Melissa A. Tuckey, co-director of Split This Rock Poetry Festival, will open the event at the 1390 V St., NW, Washington, DC location. For further information, please call 202. 387.7638.



Special Joint Event in Celebration
of the Release of Poetic Voices Without Borders 2
and President-elect Barack Obama’s Inauguration


Sunday, January 18, 2009 from 3:30 to 5:30 PM
Busboy and Poets ~ 1390 V St., NW, Washington, DC ~ 202.387.7638
A Special Reading with the Following Poets


Karren LaLonde Alenier is the author of five collections of poetry, including Looking for Divine Transportation, winner of the 2002 Towson University Prize for Literature. Gertrude Stein Invents a Jump Early On, her opera with composer William Banfield and Encompass New Opera Theatre artistic director Nancy Rhodes premiered in New York City in June 2005. Her latest book is The Steiny Road to Operadom: The Making of American Operas. Website: www.steinopera.com.

Christopher Conlon is the author of three books of poems Gilbert and Garbo in Love, The Weeping Time, and Mary Falls: Requiem for Mrs. Surratt as well as a novel, Midnight on Mourn Street. He lives in Silver Spring, Maryland.

Patricia Gray’s book Rupture was chosen by the Montserrat Review as one of the best books of poetry for 2005. In 2006, she received an Artist’s Fellowship from the DC Commission on the Arts and Humanities, and in June 2007 she was a guest poet at the South Carolina Spoleto Festival. Gray coordinates the Poetry and Literature Center at the Library of Congress, where she has directed the Poetry at Noon reading series for 14 years.

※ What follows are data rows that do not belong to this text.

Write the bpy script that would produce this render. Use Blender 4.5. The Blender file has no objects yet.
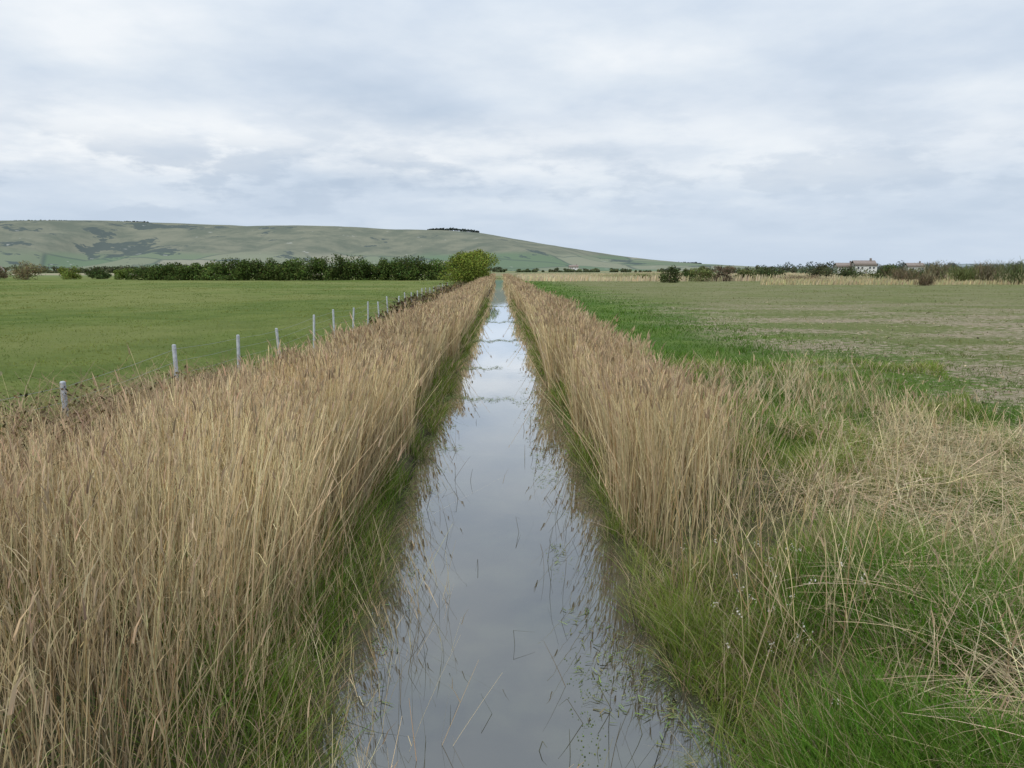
import bpy, math, numpy as np
R = np.random.default_rng(7)
scene = bpy.context.scene
PI = math.pi

# ---------------------------------------------------------------- helpers
def sstep(a, b, x):
    t = np.clip((x - a) / (b - a), 0, 1); return t * t * (3 - 2 * t)
def vn(x, y, seed=0):
    x = np.asarray(x, float); y = np.asarray(y, float)
    xi = np.floor(x); yi = np.floor(y); fx = x - xi; fy = y - yi
    fx = fx * fx * (3 - 2 * fx); fy = fy * fy * (3 - 2 * fy)
    def h(a, b):
        v = np.sin(a * 127.1 + b * 311.7 + seed * 74.7) * 43758.5453
        return v - np.floor(v)
    return (h(xi, yi) * (1 - fx) + h(xi + 1, yi) * fx) * (1 - fy) + (h(xi, yi + 1) * (1 - fx) + h(xi + 1, yi + 1) * fx) * fy
def fbm(x, y, seed=0, o=4):
    s = 0; a = .5; t = 0
    for i in range(o):
        s = s + a * vn(x * 2 ** i, y * 2 ** i, seed + i * 3.3); t += a; a *= .5
    return s / t

def ground_z(x, y):
    x = np.asarray(x, float); y = np.asarray(y, float)
    xe = np.abs(x) + (fbm(x * .0 + y * .8, np.sign(x) * 7 + x * .4, 3) - .5) * .75
    w = np.where(x < 0, 3.4, 3.7)
    t = sstep(.5, w, xe)
    z = -.4 + 1.2 * t
    far = sstep(300, 330, y)
    z = z * (1 - far) + .8 * far
    z = z + (fbm(x * .5, y * .5, 11) - .5) * .14 * sstep(1.5, 3, xe)
    z = z + (fbm(x * .08, y * .08, 15) - .5) * .25 * sstep(5, 12, xe)
    return z

def mesh_np(name, V, Q, C=None, mat=None):
    me = bpy.data.meshes.new(name)
    V = np.ascontiguousarray(V, dtype=np.float32); Q = np.ascontiguousarray(Q, dtype=np.int32)
    k = Q.shape[1]
    me.vertices.add(len(V)); me.vertices.foreach_set("co", V.ravel())
    me.loops.add(Q.size); me.loops.foreach_set("vertex_index", Q.ravel())
    me.polygons.add(len(Q)); me.polygons.foreach_set("loop_start", np.arange(0, Q.size, k, dtype=np.int32))
    me.update(calc_edges=True)
    if C is not None:
        a = me.color_attributes.new("Col", 'FLOAT_COLOR', 'POINT')
        c4 = np.ones((len(V), 4), dtype=np.float32); c4[:, :3] = C
        a.data.foreach_set("color", c4.ravel())
    ob = bpy.data.objects.new(name, me); scene.collection.objects.link(ob)
    if mat: me.materials.append(mat)
    return ob

class Acc:
    def __init__(s): s.V = []; s.Q = []; s.C = []; s.n = 0
    def add(s, V, Q, C):
        s.V.append(V); s.Q.append(Q + s.n); s.C.append(C); s.n += len(V)
    def build(s, name, mat):
        return mesh_np(name, np.concatenate(s.V), np.concatenate(s.Q), np.concatenate(s.C), mat)

def ribbons(acc, base, h, w, ang, lean, curve, col, segs=3, face=None, taper=1.0, droop=0, grad=(1, 1), vert=None):
    N = len(base)
    f = lambda v: np.broadcast_to(np.asarray(v, float), (N,))
    h, w, ang, lean, curve, droop = map(f, (h, w, ang, lean, curve, droop))
    vert = f(1.0 if vert is None else vert)
    if face is None: face = R.uniform(0, PI, N)
    face = f(face)
    t = np.linspace(0, 1, segs + 1)[None, :]
    hor = (lean[:, None] * t + curve[:, None] * t ** 2) * h[:, None]
    zz = h[:, None] * (vert[:, None] * t - droop[:, None] * t ** 2.2)
    cx = base[:, 0, None] + np.cos(ang)[:, None] * hor
    cy = base[:, 1, None] + np.sin(ang)[:, None] * hor
    cz = base[:, 2, None] + zz
    prof = 1 - taper * t ** 1.6
    hw = w[:, None] * .5 * np.maximum(prof, .06)
    sx = np.cos(face)[:, None] * hw; sy = np.sin(face)[:, None] * hw
    V = np.empty((N, segs + 1, 2, 3))
    V[:, :, 0, 0] = cx - sx; V[:, :, 0, 1] = cy - sy; V[:, :, 0, 2] = cz
    V[:, :, 1, 0] = cx + sx; V[:, :, 1, 1] = cy + sy; V[:, :, 1, 2] = cz
    idx = np.arange(N * (segs + 1) * 2).reshape(N, segs + 1, 2)
    Q = np.stack([idx[:, :-1, 0], idx[:, :-1, 1], idx[:, 1:, 1], idx[:, 1:, 0]], -1).reshape(-1, 4)
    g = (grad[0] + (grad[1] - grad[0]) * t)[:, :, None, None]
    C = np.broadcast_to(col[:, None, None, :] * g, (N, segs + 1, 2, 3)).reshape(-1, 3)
    acc.add(V.reshape(-1, 3), Q, C)
    return np.stack([cx, cy, cz], -1)

def leaves(acc, P, size, col):
    N = len(P)
    a = R.normal(size=(N, 3)); a /= np.linalg.norm(a, axis=1, keepdims=True)
    b = R.normal(size=(N, 3)); b -= (a * b).sum(1, keepdims=True) * a; b /= np.linalg.norm(b, axis=1, keepdims=True)
    s = (np.broadcast_to(np.asarray(size, float), (N,)) * R.uniform(.6, 1.3, N) * .5)[:, None]
    V = np.stack([P - a * s * 1.5, P - b * s * .8, P + a * s * 1.5, P + b * s * .8], 1).reshape(-1, 3)
    Q = np.arange(N * 4).reshape(N, 4)
    acc.add(V, Q, np.repeat(col, 4, 0))

def tube(acc, p0, p1, r0, r1, col, n=6):
    p0 = np.array(p0, float); p1 = np.array(p1, float)
    d = p1 - p0; d /= np.linalg.norm(d)
    u = np.cross(d, [0.3, .9, .1]); u /= np.linalg.norm(u); v = np.cross(d, u)
    th = np.linspace(0, 2 * PI, n, endpoint=False)
    ring = np.cos(th)[:, None] * u + np.sin(th)[:, None] * v
    V = np.concatenate([p0 + ring * r0, p1 + ring * r1])
    i = np.arange(n); j = (i + 1) % n
    Q = np.stack([i, j, j + n, i + n], -1)
    acc.add(V, Q, np.tile(np.array(col, float), (2 * n, 1)))

def jit(base, N, v=.15, hue=.06):
    b = np.tile(np.array(base, float), (N, 1))
    return np.clip(b * (1 + R.normal(0, v, (N, 1))) * (1 + R.normal(0, hue, (N, 3))), .005, .9)
def mixc(a, b, t): return a * (1 - t[:, None]) + b * t[:, None]

# ---------------------------------------------------------------- materials
class NT:
    def __init__(s, nt): s.nt = nt; nt.nodes.clear()
    def n(s, typ, **kw):
        nd = s.nt.nodes.new(typ)
        for k, v in kw.items():
            if k.startswith('i_'):
                key = k[2:]; key = int(key) if key.isdigit() else key.replace('_', ' ')
                sock = nd.inputs[key]
                if isinstance(v, bpy.types.NodeSocket): s.nt.links.new(v, sock)
                else: sock.default_value = v
            else: setattr(nd, k, v)
        return nd
    def math(s, op, a, b=0.0, c=None, clamp=False):
        nd = s.n('ShaderNodeMath', operation=op, use_clamp=clamp)
        for i, v in enumerate((a, b) if c is None else (a, b, c)):
            if isinstance(v, bpy.types.NodeSocket): s.nt.links.new(v, nd.inputs[i])
            else: nd.inputs[i].default_value = v
        return nd.outputs[0]
    def ramp(s, fac, stops):
        nd = s.n('ShaderNodeValToRGB'); s.nt.links.new(fac, nd.inputs[0])
        e = nd.color_ramp.elements
        while len(e) < len(stops): e.new(.5)
        for el, (p, c) in zip(e, stops):
            el.position = p; el.color = (*c, 1) if len(c) == 3 else c
        return nd.outputs[0]
    def noise(s, vec, scale, detail=4, rough=.55):
        nd = s.n('ShaderNodeTexNoise'); nd.inputs['Scale'].default_value = scale
        nd.inputs['Detail'].default_value = detail; nd.inputs['Roughness'].default_value = rough
        s.nt.links.new(vec, nd.inputs['Vector']); return nd.outputs[0]
    def mix(s, f, a, b):
        nd = s.n('ShaderNodeMix', data_type='RGBA')
        for sock, v in ((nd.inputs[0], f), (nd.inputs[6], a), (nd.inputs[7], b)):
            if isinstance(v, bpy.types.NodeSocket): s.nt.links.new(v, sock)
            else: sock.default_value = v if not isinstance(v, tuple) else (*v, 1)
        return nd.outputs[2]
    def mr(s, v, a, b, c=0., d=1.):
        nd = s.n('ShaderNodeMapRange', interpolation_type='SMOOTHSTEP'); s.nt.links.new(v, nd.inputs[0])
        for i, x in enumerate((a, b, c, d)): nd.inputs[i + 1].default_value = x
        return nd.outputs[0]

def newmat(name):
    m = bpy.data.materials.new(name); m.use_nodes = True; return m, NT(m.node_tree)

def veg_mat(name, transl=.25):
    m, T = newmat(name)
    a = T.n('ShaderNodeVertexColor', layer_name="Col")
    p = T.n('ShaderNodeBsdfDiffuse', i_Color=a.outputs[0])
    if transl:
        t = T.n('ShaderNodeBsdfTranslucent', i_Color=a.outputs[0])
        p = T.n('ShaderNodeMixShader', i_0=transl, i_1=p.outputs[0], i_2=t.outputs[0])
    T.n('ShaderNodeOutputMaterial', i_Surface=p.outputs[0])
    return m
M_reed = veg_mat("dry_reed", .2)
M_grass = veg_mat("grass_blade", .35)
M_leaf = veg_mat("leaf", .2)
M_twig = veg_mat("twig", 0)

def simple_mat(name, c1, c2, scale, rough=.8, bump=.2):
    m, T = newmat(name)
    tc = T.n('ShaderNodeTexCoord')
    nz = T.noise(tc.outputs['Object'], scale, 5)
    col = T.mix(T.mr(nz, .3, .7), c1, c2)
    b = T.n('ShaderNodeBump', i_Strength=bump, i_Distance=.01, i_Height=nz)
    p = T.n('ShaderNodeBsdfPrincipled', i_Base_Color=col, i_Roughness=rough, i_Normal=b.outputs[0])
    T.n('ShaderNodeOutputMaterial', i_Surface=p.outputs[0]); return m

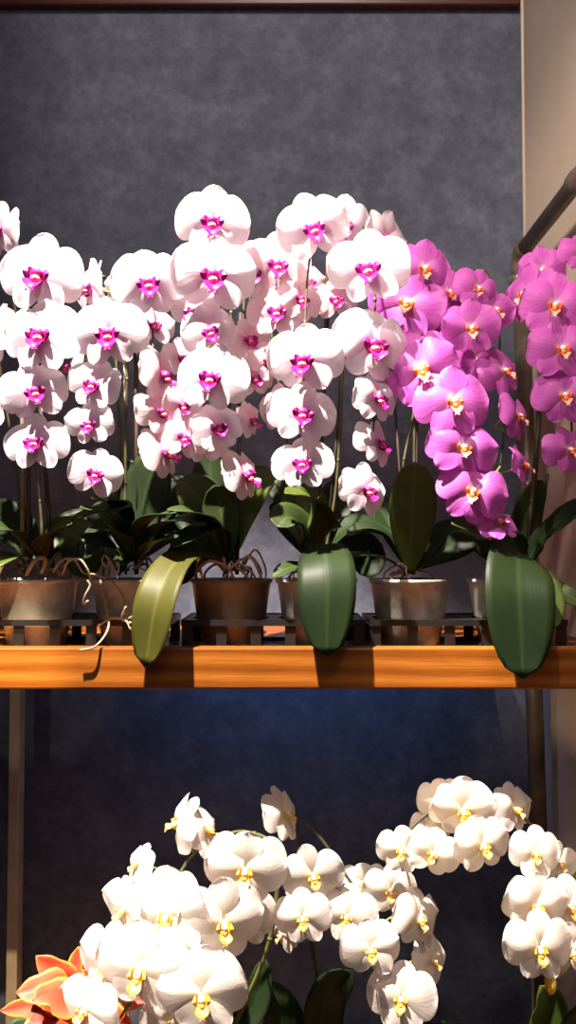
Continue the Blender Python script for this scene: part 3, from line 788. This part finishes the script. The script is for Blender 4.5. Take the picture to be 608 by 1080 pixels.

Sydney March, a Jamaican poet, essayist, musician, and journalist, resides in Washington, DC. A former member of the WritersCorps 1996-1998, he is a recipient of grants from The DC Commission on the Arts and Humanities and Poets and Writers (2007), as well as Jenny Moore and Lannan Fellowships. He has recently served as a panelist for the DC Commission’s Artist Fellowship Grants in Literature. Publications include Dark Warriors of the Spanish Main (Smithsonian New World, Smithsonian Institution, 1992), The Maroons of Jamaica (Encounters, University of New Mexico Press, 1994) and a collection of poetry, Stealing Mangoes (Mica Press, 1997).

Yvette Neisser Moreno is a poet and translator whose work has appeared in numerous magazines and anthologies. Her translation of Luis Alberto Ambroggio's Difficult Beauty: Selected Poems is forthcoming from Cross-Cultural Communications in 2009. She teaches poetry in public schools in both Arlington County, Virginia, and Washington, DC, as part of the Folger Poetry Program.

Joseph Ross is a poet in the Washington, DC area. His poetry has appeared in many literary journals and anthologies including Poetic Voices Without Borders, Sojourners, Solo Cafe, DC Poets Against the War, and Beltway Poetry Quarterly. He co-edited a collection of poetry responding to Fernando Botero's Abu Ghraib paintings, published by American University.

Robert L. Giron, founder of Gival Press, has written five collections of poetry and is the editor of the Poetic Voices Without Borders series and the online journal ArLiJo.com. He teaches English and creative writing at Montgomery College-Takoma Park/Silver Spring, Maryland, where he also serves as a poetry editor for Potomac Review.